* _TO DO_: Repeat the material exactly, leaving nothing out.

#### SOURCE DATA ####

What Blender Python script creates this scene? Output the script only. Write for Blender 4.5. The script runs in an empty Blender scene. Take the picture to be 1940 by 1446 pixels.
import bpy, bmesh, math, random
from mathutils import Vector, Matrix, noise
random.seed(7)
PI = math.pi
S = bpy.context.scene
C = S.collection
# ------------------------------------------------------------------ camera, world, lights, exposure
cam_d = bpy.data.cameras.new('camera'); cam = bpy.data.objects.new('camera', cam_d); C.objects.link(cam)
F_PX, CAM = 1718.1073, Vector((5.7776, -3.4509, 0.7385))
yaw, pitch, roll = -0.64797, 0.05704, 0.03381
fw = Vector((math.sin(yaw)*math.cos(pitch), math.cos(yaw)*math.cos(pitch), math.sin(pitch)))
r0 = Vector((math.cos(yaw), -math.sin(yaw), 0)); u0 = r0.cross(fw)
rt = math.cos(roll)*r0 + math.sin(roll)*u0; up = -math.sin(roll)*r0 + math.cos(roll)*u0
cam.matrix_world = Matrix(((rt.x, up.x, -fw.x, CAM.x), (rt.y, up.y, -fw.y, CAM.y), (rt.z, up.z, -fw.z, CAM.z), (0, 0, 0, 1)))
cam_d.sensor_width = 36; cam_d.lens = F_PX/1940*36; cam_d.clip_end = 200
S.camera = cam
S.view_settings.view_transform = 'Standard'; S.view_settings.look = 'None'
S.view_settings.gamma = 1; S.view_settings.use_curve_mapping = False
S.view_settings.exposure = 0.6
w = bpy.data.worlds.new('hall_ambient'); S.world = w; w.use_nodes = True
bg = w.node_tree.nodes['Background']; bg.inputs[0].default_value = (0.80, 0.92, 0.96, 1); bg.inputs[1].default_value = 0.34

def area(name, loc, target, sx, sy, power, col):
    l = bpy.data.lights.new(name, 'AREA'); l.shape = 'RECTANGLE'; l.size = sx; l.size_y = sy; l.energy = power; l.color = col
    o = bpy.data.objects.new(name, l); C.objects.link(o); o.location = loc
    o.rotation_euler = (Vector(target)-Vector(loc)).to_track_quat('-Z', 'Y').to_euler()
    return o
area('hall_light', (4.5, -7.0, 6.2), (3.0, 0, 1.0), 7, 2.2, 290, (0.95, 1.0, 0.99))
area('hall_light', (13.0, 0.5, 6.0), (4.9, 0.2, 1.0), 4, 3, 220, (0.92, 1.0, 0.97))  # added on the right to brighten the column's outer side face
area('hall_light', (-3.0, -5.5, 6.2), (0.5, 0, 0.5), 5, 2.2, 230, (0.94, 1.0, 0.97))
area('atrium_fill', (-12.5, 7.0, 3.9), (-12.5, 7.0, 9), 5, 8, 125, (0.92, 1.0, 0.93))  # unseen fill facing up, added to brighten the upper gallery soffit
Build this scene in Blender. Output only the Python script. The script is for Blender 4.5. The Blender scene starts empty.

####

* _EXERCISE OUTPUT_:
What Blender Python script creates this scene? Output the script only. Write for Blender 4.5. The script runs in an empty Blender scene. Take the picture to be 1940 by 1446 pixels.
import bpy, bmesh, math, random
from mathutils import Vector, Matrix, noise
random.seed(7)
PI = math.pi
S = bpy.context.scene
C = S.collection
# ------------------------------------------------------------------ camera, world, lights, exposure
cam_d = bpy.data.cameras.new('camera'); cam = bpy.data.objects.new('camera', cam_d); C.objects.link(cam)
F_PX, CAM = 1718.1073, Vector((5.7776, -3.4509, 0.7385))
yaw, pitch, roll = -0.64797, 0.05704, 0.03381
fw = Vector((math.sin(yaw)*math.cos(pitch), math.cos(yaw)*math.cos(pitch), math.sin(pitch)))
r0 = Vector((math.cos(yaw), -math.sin(yaw), 0)); u0 = r0.cross(fw)
rt = math.cos(roll)*r0 + math.sin(roll)*u0; up = -math.sin(roll)*r0 + math.cos(roll)*u0
cam.matrix_world = Matrix(((rt.x, up.x, -fw.x, CAM.x), (rt.y, up.y, -fw.y, CAM.y), (rt.z, up.z, -fw.z, CAM.z), (0, 0, 0, 1)))
cam_d.sensor_width = 36; cam_d.lens = F_PX/1940*36; cam_d.clip_end = 200
S.camera = cam
S.view_settings.view_transform = 'Standard'; S.view_settings.look = 'None'
S.view_settings.gamma = 1; S.view_settings.use_curve_mapping = False
S.view_settings.exposure = 0.6
w = bpy.data.worlds.new('hall_ambient'); S.world = w; w.use_nodes = True
bg = w.node_tree.nodes['Background']; bg.inputs[0].default_value = (0.80, 0.92, 0.96, 1); bg.inputs[1].default_value = 0.34

def area(name, loc, target, sx, sy, power, col):
    l = bpy.data.lights.new(name, 'AREA'); l.shape = 'RECTANGLE'; l.size = sx; l.size_y = sy; l.energy = power; l.color = col
    o = bpy.data.objects.new(name, l); C.objects.link(o); o.location = loc
    o.rotation_euler = (Vector(target)-Vector(loc)).to_track_quat('-Z', 'Y').to_euler()
    return o
area('hall_light', (4.5, -7.0, 6.2), (3.0, 0, 1.0), 7, 2.2, 290, (0.95, 1.0, 0.99))
area('hall_light', (13.0, 0.5, 6.0), (4.9, 0.2, 1.0), 4, 3, 220, (0.92, 1.0, 0.97))  # added on the right to brighten the column's outer side face
area('hall_light', (-3.0, -5.5, 6.2), (0.5, 0, 0.5), 5, 2.2, 230, (0.94, 1.0, 0.97))
area('atrium_fill', (-12.5, 7.0, 3.9), (-12.5, 7.0, 9), 5, 8, 125, (0.92, 1.0, 0.93))  # unseen fill facing up, added to brighten the upper gallery soffit
Build this scene in Blender. Output only the Python script. The script is for Blender 4.5. The Blender scene starts empty.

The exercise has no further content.